• PROBLEM DESCRIPTION:
Give back exactly the lines from the start of the listing to the line containing "b.build('rooflight', M_RL, mains)", inclusive, and nothing beyond them.

+++ EXERCISE DATA

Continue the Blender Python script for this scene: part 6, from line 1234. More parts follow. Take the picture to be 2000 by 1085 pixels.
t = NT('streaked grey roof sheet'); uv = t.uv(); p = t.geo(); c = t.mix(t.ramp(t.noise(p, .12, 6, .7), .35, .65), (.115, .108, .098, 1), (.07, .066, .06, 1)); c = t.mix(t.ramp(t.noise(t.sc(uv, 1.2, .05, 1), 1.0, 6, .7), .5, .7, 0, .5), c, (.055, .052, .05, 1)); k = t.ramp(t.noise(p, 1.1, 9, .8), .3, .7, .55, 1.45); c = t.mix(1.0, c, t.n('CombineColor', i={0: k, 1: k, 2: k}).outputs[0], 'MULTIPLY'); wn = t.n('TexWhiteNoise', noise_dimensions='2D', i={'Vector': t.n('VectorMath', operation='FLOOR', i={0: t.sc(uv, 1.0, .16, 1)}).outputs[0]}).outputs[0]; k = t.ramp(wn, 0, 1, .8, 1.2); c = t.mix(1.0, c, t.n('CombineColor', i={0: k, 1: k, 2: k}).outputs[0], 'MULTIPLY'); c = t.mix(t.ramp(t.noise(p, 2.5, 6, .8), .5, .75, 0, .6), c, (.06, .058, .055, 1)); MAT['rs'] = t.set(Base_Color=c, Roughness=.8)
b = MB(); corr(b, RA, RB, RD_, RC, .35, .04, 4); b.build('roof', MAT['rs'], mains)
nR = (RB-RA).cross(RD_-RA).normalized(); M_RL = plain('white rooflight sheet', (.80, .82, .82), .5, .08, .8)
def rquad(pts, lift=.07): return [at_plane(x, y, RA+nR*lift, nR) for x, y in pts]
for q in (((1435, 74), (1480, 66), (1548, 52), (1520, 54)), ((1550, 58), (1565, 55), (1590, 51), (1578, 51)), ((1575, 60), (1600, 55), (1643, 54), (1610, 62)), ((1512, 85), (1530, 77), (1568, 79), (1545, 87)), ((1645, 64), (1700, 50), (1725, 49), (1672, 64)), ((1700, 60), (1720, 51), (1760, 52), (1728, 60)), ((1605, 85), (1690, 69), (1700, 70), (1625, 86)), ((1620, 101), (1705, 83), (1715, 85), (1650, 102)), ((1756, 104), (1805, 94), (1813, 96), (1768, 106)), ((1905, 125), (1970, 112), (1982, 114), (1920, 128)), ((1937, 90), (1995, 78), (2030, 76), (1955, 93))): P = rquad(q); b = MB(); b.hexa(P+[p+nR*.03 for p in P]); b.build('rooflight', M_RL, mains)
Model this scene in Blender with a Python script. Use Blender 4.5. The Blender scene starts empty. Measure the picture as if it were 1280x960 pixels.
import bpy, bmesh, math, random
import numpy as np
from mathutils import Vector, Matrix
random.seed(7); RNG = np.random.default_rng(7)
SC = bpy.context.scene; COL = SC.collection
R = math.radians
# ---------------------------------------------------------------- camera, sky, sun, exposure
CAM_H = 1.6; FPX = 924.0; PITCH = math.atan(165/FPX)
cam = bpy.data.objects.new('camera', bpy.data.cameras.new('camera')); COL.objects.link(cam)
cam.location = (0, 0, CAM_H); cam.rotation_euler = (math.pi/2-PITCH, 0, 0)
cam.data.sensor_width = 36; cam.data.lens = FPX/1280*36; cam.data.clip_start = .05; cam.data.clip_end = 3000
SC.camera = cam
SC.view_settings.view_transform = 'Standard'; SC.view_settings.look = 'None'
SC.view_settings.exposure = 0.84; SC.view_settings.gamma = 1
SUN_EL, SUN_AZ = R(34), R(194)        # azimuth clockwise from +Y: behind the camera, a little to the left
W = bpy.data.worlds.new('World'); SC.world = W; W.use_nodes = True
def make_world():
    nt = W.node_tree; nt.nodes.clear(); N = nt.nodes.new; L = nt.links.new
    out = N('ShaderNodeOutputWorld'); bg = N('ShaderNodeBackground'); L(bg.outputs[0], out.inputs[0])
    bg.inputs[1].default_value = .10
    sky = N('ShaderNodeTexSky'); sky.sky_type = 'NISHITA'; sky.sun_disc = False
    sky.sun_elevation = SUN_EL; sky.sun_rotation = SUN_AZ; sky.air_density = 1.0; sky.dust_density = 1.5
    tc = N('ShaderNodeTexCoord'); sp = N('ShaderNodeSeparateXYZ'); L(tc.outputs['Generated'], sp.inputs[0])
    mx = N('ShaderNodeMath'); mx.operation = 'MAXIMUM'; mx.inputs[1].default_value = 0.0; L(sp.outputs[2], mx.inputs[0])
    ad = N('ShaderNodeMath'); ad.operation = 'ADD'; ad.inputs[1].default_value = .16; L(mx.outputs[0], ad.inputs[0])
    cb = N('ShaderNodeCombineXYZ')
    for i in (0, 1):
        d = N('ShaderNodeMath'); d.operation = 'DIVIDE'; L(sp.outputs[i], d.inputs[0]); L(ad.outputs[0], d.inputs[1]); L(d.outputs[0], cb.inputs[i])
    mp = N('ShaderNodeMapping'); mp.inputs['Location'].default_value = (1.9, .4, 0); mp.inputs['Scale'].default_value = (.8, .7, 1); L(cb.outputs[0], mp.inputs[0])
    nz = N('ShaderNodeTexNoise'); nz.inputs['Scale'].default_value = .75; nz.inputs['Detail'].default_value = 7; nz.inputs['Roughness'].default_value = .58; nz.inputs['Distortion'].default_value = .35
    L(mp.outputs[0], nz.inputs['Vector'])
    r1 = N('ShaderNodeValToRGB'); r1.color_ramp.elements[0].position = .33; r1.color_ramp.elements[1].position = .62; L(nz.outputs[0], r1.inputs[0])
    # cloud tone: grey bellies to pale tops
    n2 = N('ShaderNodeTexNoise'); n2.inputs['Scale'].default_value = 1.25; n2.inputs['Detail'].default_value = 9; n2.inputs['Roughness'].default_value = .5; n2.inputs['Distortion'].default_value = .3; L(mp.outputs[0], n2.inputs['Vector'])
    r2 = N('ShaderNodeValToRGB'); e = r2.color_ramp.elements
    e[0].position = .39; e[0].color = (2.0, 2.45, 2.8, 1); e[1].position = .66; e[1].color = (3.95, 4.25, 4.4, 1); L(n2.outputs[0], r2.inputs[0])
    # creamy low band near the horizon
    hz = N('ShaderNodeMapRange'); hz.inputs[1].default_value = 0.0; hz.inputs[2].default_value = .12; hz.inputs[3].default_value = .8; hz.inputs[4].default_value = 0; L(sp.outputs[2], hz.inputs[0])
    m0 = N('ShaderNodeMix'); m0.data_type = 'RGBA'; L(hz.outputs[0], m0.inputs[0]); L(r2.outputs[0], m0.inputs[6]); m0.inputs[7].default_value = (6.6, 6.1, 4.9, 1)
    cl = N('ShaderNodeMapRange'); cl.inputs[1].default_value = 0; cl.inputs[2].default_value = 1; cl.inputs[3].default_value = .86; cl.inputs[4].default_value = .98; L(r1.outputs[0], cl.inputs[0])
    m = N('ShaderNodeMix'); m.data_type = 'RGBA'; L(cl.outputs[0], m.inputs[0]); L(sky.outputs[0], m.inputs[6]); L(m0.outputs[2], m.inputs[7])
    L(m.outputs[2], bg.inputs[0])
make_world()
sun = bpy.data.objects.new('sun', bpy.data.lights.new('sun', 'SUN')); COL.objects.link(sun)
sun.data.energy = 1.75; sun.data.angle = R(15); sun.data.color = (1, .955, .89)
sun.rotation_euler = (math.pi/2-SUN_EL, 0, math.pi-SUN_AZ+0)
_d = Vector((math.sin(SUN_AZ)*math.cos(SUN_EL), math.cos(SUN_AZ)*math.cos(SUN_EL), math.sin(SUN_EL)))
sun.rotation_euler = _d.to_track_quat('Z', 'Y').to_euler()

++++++

• COMPLETE OUTPUT:
Continue the Blender Python script for this scene: part 6, from line 1234. More parts follow. Take the picture to be 2000 by 1085 pixels.
t = NT('streaked grey roof sheet'); uv = t.uv(); p = t.geo(); c = t.mix(t.ramp(t.noise(p, .12, 6, .7), .35, .65), (.115, .108, .098, 1), (.07, .066, .06, 1)); c = t.mix(t.ramp(t.noise(t.sc(uv, 1.2, .05, 1), 1.0, 6, .7), .5, .7, 0, .5), c, (.055, .052, .05, 1)); k = t.ramp(t.noise(p, 1.1, 9, .8), .3, .7, .55, 1.45); c = t.mix(1.0, c, t.n('CombineColor', i={0: k, 1: k, 2: k}).outputs[0], 'MULTIPLY'); wn = t.n('TexWhiteNoise', noise_dimensions='2D', i={'Vector': t.n('VectorMath', operation='FLOOR', i={0: t.sc(uv, 1.0, .16, 1)}).outputs[0]}).outputs[0]; k = t.ramp(wn, 0, 1, .8, 1.2); c = t.mix(1.0, c, t.n('CombineColor', i={0: k, 1: k, 2: k}).outputs[0], 'MULTIPLY'); c = t.mix(t.ramp(t.noise(p, 2.5, 6, .8), .5, .75, 0, .6), c, (.06, .058, .055, 1)); MAT['rs'] = t.set(Base_Color=c, Roughness=.8)
b = MB(); corr(b, RA, RB, RD_, RC, .35, .04, 4); b.build('roof', MAT['rs'], mains)
nR = (RB-RA).cross(RD_-RA).normalized(); M_RL = plain('white rooflight sheet', (.80, .82, .82), .5, .08, .8)
def rquad(pts, lift=.07): return [at_plane(x, y, RA+nR*lift, nR) for x, y in pts]
for q in (((1435, 74), (1480, 66), (1548, 52), (1520, 54)), ((1550, 58), (1565, 55), (1590, 51), (1578, 51)), ((1575, 60), (1600, 55), (1643, 54), (1610, 62)), ((1512, 85), (1530, 77), (1568, 79), (1545, 87)), ((1645, 64), (1700, 50), (1725, 49), (1672, 64)), ((1700, 60), (1720, 51), (1760, 52), (1728, 60)), ((1605, 85), (1690, 69), (1700, 70), (1625, 86)), ((1620, 101), (1705, 83), (1715, 85), (1650, 102)), ((1756, 104), (1805, 94), (1813, 96), (1768, 106)), ((1905, 125), (1970, 112), (1982, 114), (1920, 128)), ((1937, 90), (1995, 78), (2030, 76), (1955, 93))): P = rquad(q); b = MB(); b.hexa(P+[p+nR*.03 for p in P]); b.build('rooflight', M_RL, mains)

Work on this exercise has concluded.